HANOI: French President Emmanuel Macron called Monday for the preservation of a world order “based on law”, as he started a tour of Southeast Asia, a region caught up in the confrontation between the United States and China.
Macron said a rules-based order was necessary at “a time of both great imbalance and a return to power-driven rhetoric and intimidation”, as he met his Vietnamese counterpart Luong Cuong in Hanoi.
Read more: Macron eyes deals in Southeast Asia amid US-China rivalry
Washington is threatening to impose punishing trade levies on Vietnam, which has the third-largest trade surplus with the US after China and Mexico.
Macron also had a message for Donald Trump, saying he hoped the US president’s anger at Moscow “translates into action” after a weekend of deadly Russian attacks on Ukraine that came despite a push for a truce.
Macron told reporters he believes “President Trump realises that when President Putin said on the phone he was ready for peace, or told his envoys he was ready for peace, he lied”.
He added that he was “confident” trade talks between the European Union and United States would succeed, hoping that tariffs would be dialled back to “as low as possible”.
RELIABLE ALTERNATIVE
Macron sought to present France as a reliable alternative for Vietnam, which is caught between Washington’s tariff threats on one hand and Beijing, an important trade partner with which it is also embroiled in territorial disputes in the South China Sea, on the other.
“With France, you have a familiar, safe, and reliable friend,” Macron said during a meeting with To Lam, the secretary general of the Communist Party and Vietnam’s top leader.
“In the period we are living in, this alone has great value,” he added.
Seeking access to Vietnam’s surging economy, Macron said nearly nine billion euros worth of contracts had been signed during his visit.
Budget airline Vietjet announced an order for 20 widebody Airbus A330-900 planes, doubling its purchases of the model from the aviation giant.
An agreement was also signed on nuclear power, which Hanoi is keen to develop as it seeks to meet soaring energy demands while reducing carbon emissions.
RIGHTS CALL
Macron arrived in Hanoi late Sunday, the first stop of a six-day trip that will include Indonesia and Singapore. He is scheduled to meet Vietnamese students on Tuesday morning, before flying to Jakarta in the afternoon.
After paying tribute Monday at a Hanoi war memorial to those who fought against French colonial occupation, Macron had lunch with Lam at the capital’s Temple of Literature, where the two watched a traditional music and dance performance.
Lam is considered the most powerful leader in Vietnam, a one-party state which tolerates no dissent and moves quickly to suppress any criticism.
Ahead of Macron’s first official visit to the country, Human Rights Watch pressed him to voice concerns about “the Vietnamese government’s worsening rights record”.
Vietnam has more than 170 political prisoners who have been charged and convicted under “draconian laws” that criminalise free expression and peaceful activism for human rights and democracy, HRW said.
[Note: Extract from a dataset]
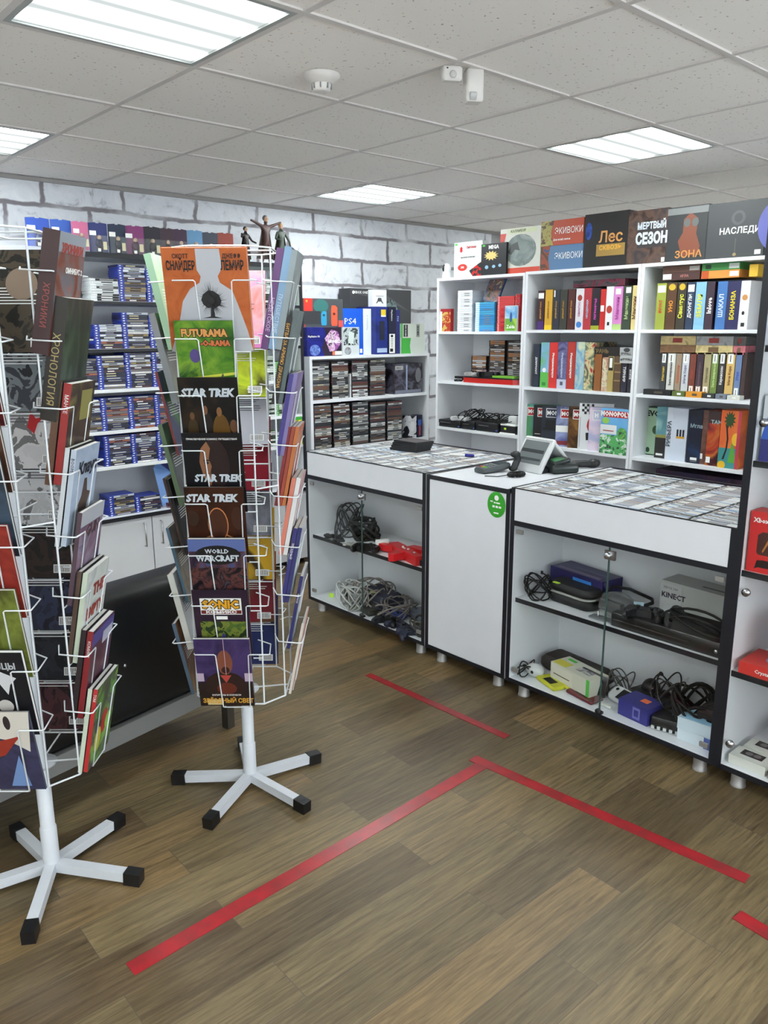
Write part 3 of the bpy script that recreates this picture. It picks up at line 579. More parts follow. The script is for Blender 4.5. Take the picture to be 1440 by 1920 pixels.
book('comic_book', 'black comic with a silver title and several dim figures, third in the front column', RK2, F_, 2, .178, .26, .005, fl((14, 14, 16), (26, 22, 20), (48, 36, 24), scale=11, seed=3), BLACK, BLACK, u=-.032,
     decals=[('e', .30, .15, .54, .60, M((30, 22, 18), .4)), ('e', .385, .56, .46, .67, M((120, 78, 50), .4)), ('e', .52, .1, .82, .57, M((96, 66, 18), .4)), ('e', .61, .54, .70, .65, M((124, 84, 52), .4)), ('e', .1, .2, .28, .52, M((60, 44, 20), .4)), ('e', .15, .50, .23, .59, M((100, 70, 44), .4)), ('e', .82, .34, .95, .50, M((100, 66, 42), .4))],
     texts=[('STAR TREK', .48, .82, .034, SIL, .05, .92, .18)])
book('comic_book', 'dark comic with a half-lit face and low silver title, fourth in the front column', RK2, F_, 3, .182, .26, .005, fl((16, 15, 17), (24, 24, 28), (30, 20, 20), scale=8, seed=4), BLACK, BLACK, u=-.028,
     decals=[('e', .28, .30, .76, .93, M((36, 22, 22), .4)), ([(.5, 0), (.15, .2), (0, .55), (.12, .85), (.45, 1), (.62, .85), (.5, .62), (.62, .45), (.52, .3), (.58, .12)], .26, .34, .58, .90, M((136, 92, 64), .4)), ('r', .33, .66, .43, .675, TXK), ('e', .34, .62, .42, .65, M((30, 22, 20), .4)), ('r', .36, .50, .45, .508, M((90, 50, 40), .4))],
     texts=[('STAR TREK', .54, .44, .032, SIL, .05, .9, .18), ('ПРИКЛЮЧЕНИЯ КОМИКС ПУТЕШЕСТВИЯ', .5, .93, .0075, TXW)])
book('comic_book', 'brown comic with a glowing head outline and a silver title, fifth in the front column', RK2, F_, 4, .182, .26, .007, fl((34, 18, 12), (60, 30, 18), (22, 16, 14), scale=9, seed=5), BLACK, BLACK, u=-.03,
     decals=[('e', .12, -.2, .94, .40, M((196, 122, 74), .4)), ('e', .135, -.22, .925, .385, M((44, 24, 16), .4)), ('e', .35, .30, .70, .74, M((196, 122, 74), .4)), ('e', .365, .31, .685, .725, M((66, 32, 18), .4)), ('r', .45, .28, .62, .42, M((58, 28, 17), .4)), ('e', .0, .5, .2, .7, M((50, 30, 20), .4)), ('e', .76, .45, .98, .75, M((60, 30, 18), .4))],
     texts=[('STAR TREK', .45, .86, .034, SIL, .05, .92, .18)])
book('graphic_novel', 'thick blue and dark hardcover with a jagged silver title, sixth in the front column', RK2, F_, 5, .178, .262, .014, fl((28, 24, 40), (54, 40, 60), (90, 60, 60), (60, 80, 130), scale=16, seed=6), M((150, 70, 40), .4), DARK, u=-.03,
     decals=[('r', 0, .84, 1, 1, M((88, 104, 158), .4)), ('e', .1, .66, .92, .92, M((24, 22, 28), .4)), ('r', 0, .0, 1, .62, fl((26, 22, 26), (60, 40, 44), (90, 54, 50), (30, 26, 34), (70, 60, 70), scale=30, seed=106, hard=True))], texts=[('WORLD', .5, .84, .020, SIL, .03), ('WARCRAFT', .5, .745, .029, SIL, .04, .86)])
sc_ = book('comic_book', 'purple-brown comic with a big yellow title over green artwork, seventh in the front column', RK2, F_, 6, .178, .26, .004, fl((40, 28, 44), (54, 36, 52), scale=8, seed=7), M((90, 80, 90), .4), DARK, u=-.028,
     decals=[('r', .1, .02, .92, .56, fl((40, 56, 30), (110, 120, 50), (74, 100, 40), (60, 50, 70), scale=34, seed=8, hard=True)), ([(.0, 0), (.5, 1), (1, 0), (.8, -.2), (.2, -.2)], .34, .12, .66, .4, M((62, 54, 140), .4)), ('r', .13, .66, .87, .89, TXW), ('r', .14, .67, .86, .72, M((110, 30, 30), .4)), ('r', .4, .59, .6, .635, TXW)],
     texts=[('КОМИКС', .5, .695, .013, TXW, .04, 1.7)])
outlined('SONIC', sc_, FM['f'](.178, .004, .26)[0], 0, .80*.26, .040, M((220, 160, 40), .4), TXK, .95)
book('comic_book', 'bottom comic of the right rack, purple with a dark bald figure and gold title', RK2, F_, 7, .18, .262, .012, fl((36, 30, 62), (70, 54, 100), (44, 36, 70), scale=6, seed=9), TXW, DARK, u=-.03,
     decals=[('r', 0, 0, 1, .36, M((34, 22, 20), .4)), ('e', .12, .1, .88, .52, M((42, 24, 22), .4)), ('e', .38, .48, .66, .84, M((130, 74, 54), .4)), ('e', .45, .5, .6, .6, M((60, 30, 24), .4)), ('r', .0, .38, .12, .5, M((190, 170, 190), .4)), ('r', .86, .38, 1, .5, M((190, 170, 190), .4)), ([(0, 1), (1, 1), (.5, 0)], .42, .36, .62, .47, M((180, 70, 60), .4)), ('e', .34, .18, .7, .36, M((100, 40, 28), .4)), ('r', .14, .02, .4, .10, M((206, 186, 130), .5)), ('r', .525, .48, .535, 1, M((190, 160, 180), .4))],
     texts=[('ЗВЁЗДНЫЙ СВЕТ', .52, .08, .024, GLD, .03, .82), ('КАПИТАНЫ И КОРАБЛИ', .5, .17, .008, TXW)])
# right rack, the other three columns
ordn = ['topmost', 'second from the top', 'third from the top', 'fourth from the top', 'fifth from the top', 'sixth from the top', 'seventh from the top', 'lowest']
def col_books(rk, fa, side, rows):
    for k, row in enumerate(rows):
        if row is None: continue
        for q, r_ in enumerate(row):
            nm, look, w_, h_, th, cv, sp, bk = r_[:8]; kw = r_[8] if len(r_) > 8 else {}
            off = sum(x[4]+.0015 for x in row[:q]); extra = '' if len(row) == 1 else (', outer' if q == 0 else (', second' if q == 1 else ', innermost'))
            book(nm, '%s, %s in the %s column of the right rack%s' % (look, ordn[k].replace(' from the top', ''), side, extra), rk, fa, k, w_, h_, th, cv, sp, bk, nb=off+.0*q, **kw)
PG = M((186, 188, 184), .7)
# left column: seen edge on and from the back
ll = 'far left pocket'
col_books(RK2, 138, 'left-hand', [
    [('hardcover_book', 'pale green hardcover book', .19, .29, .022, GREEN, M((150, 190, 160), .4), fl((150, 190, 150), (176, 204, 160), scale=7, seed=11), {'spine_side': 'r'})],
    [('hardcover_book', 'grey hardcover with a dark inner edge', .185, .28, .02, DARK, M((130, 134, 138), .5), fl((110, 112, 116), (140, 140, 136), scale=9, seed=12), {'spine_side': 'r'})],
    [('comic_book', 'dark red comic with blue back', .175, .27, .008, DARK, M((120, 50, 50), .5), fl((60, 64, 96), (70, 74, 110), (80, 130, 70), scale=5, seed=13), {'spine_side': 'r'})],
    [('hardcover_book', 'green and grey hardcover', .18, .27, .014, DARK, M((90, 110, 80), .5), fl((100, 130, 90), (80, 84, 90), (120, 126, 130), scale=6, seed=14), {'spine_side': 'r'})],
    [('comic_book', 'brown and grey comic', .175, .262, .008, DARK, M((60, 40, 34), .5), fl((96, 80, 70), (130, 116, 100), (80, 84, 90), scale=9, seed=15), {'spine_side': 'r'}), ('comic_book', 'dark comic', .175, .258, .008, DARK, BLACK, BLACK, {'spine_side': 'r'})],
    [('comic_book', 'blue-edged comic with tangled grey artwork', .175, .262, .01, DARK, M((70, 100, 120), .5), fl((96, 90, 86), (140, 130, 120), (110, 110, 116), scale=12, seed=16), {'spine_side': 'r'})],
    [('hardcover_book', 'white and dark red book', .18, .27, .02, M((110, 30, 34), .4), M((214, 214, 206), .5), fl((190, 192, 196), (206, 208, 210), scale=9, seed=17), {'spine_side': 'r'})],
    [('comic_book', 'blue comic with an orange-brown back', .178, .262, .012, M((60, 80, 110), .4), M((80, 100, 120), .5), fl((60, 46, 50), (110, 84, 66), (150, 120, 90), scale=9, seed=18), {'spine_side': 'r'})]])
# back column: back covers visible
col_books(RK2, 48, 'rear', [
    [('comic_book', 'pink and lilac comic', .175, .262, .006, DARK, M((190, 160, 200), .4), fl((214, 130, 190), (230, 170, 180), (236, 120, 110), (150, 160, 210), scale=5, seed=21))],
    [('comic_book', 'lime yellow comic', .175, .262, .006, DARK, TXW, fl((150, 180, 40), (196, 214, 50), (90, 90, 40), scale=8, seed=22))],
    [('comic_book', 'pale grey comic with printed lines', .175, .25, .006, DARK, TXW, M((190, 190, 200), .5))],
    [('graphic_novel', 'crimson graphic novel with a small picture', .175, .262, .012, DARK, M((140, 24, 40), .4), fl((150, 24, 44), (130, 20, 36), scale=4, seed=23))],
    [('comic_book', 'navy and grey comic', .175, .262, .008, DARK, M((60, 70, 90), .4), fl((40, 48, 66), (130, 130, 140), (30, 34, 44), scale=6, seed=24))],
    [('graphic_novel', 'mustard yellow graphic novel', .18, .262, .012, DARK, M((200, 150, 30), .4), fl((206, 156, 30), (214, 170, 40), (50, 40, 24), scale=5, seed=25))],
    [('graphic_novel', 'wine red graphic novel with green below', .18, .262, .012, DARK, M((110, 24, 34), .4), fl((110, 22, 34), (120, 30, 40), (50, 90, 40), scale=4, seed=26))],
    [('graphic_novel', 'navy blue graphic novel', .185, .262, .02, DARK, M((34, 38, 84), .4), fl((30, 36, 80), (40, 50, 100), scale=5, seed=27))]])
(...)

A public appeal would be out of character for the French president, who regularly says he prefers to raise sensitive issues behind closed doors.
VIETNAM ON ‘FRONT LINE’
Hanoi shares Washington’s concerns about Beijing’s increasing assertiveness in the contested South China Sea, but it has close economic ties with its giant neighbour.
“Vietnam is really on the front line of all the tensions that are growing in the South China Sea,” a senior French diplomatic official told AFP.
Vietnam has also been threatened with a hefty 46 percent tariff by US President Donald Trump as part of his global trade blitz.
Macron’s “Indo-Pacific strategy” – which offers countries in the region a “third way” – has gained new relevance due to Trump’s trade war, according to the aide.
He said the president was “defending the idea of international trade rules, we don’t want a jungle where the law of the strongest prevails”.
Vietnam has been careful to follow its own balancing act between China and the United States.
It has adopted a “bamboo diplomacy” approach of seeking strength through flexibility, or looking to stay on good terms with the world’s major powers.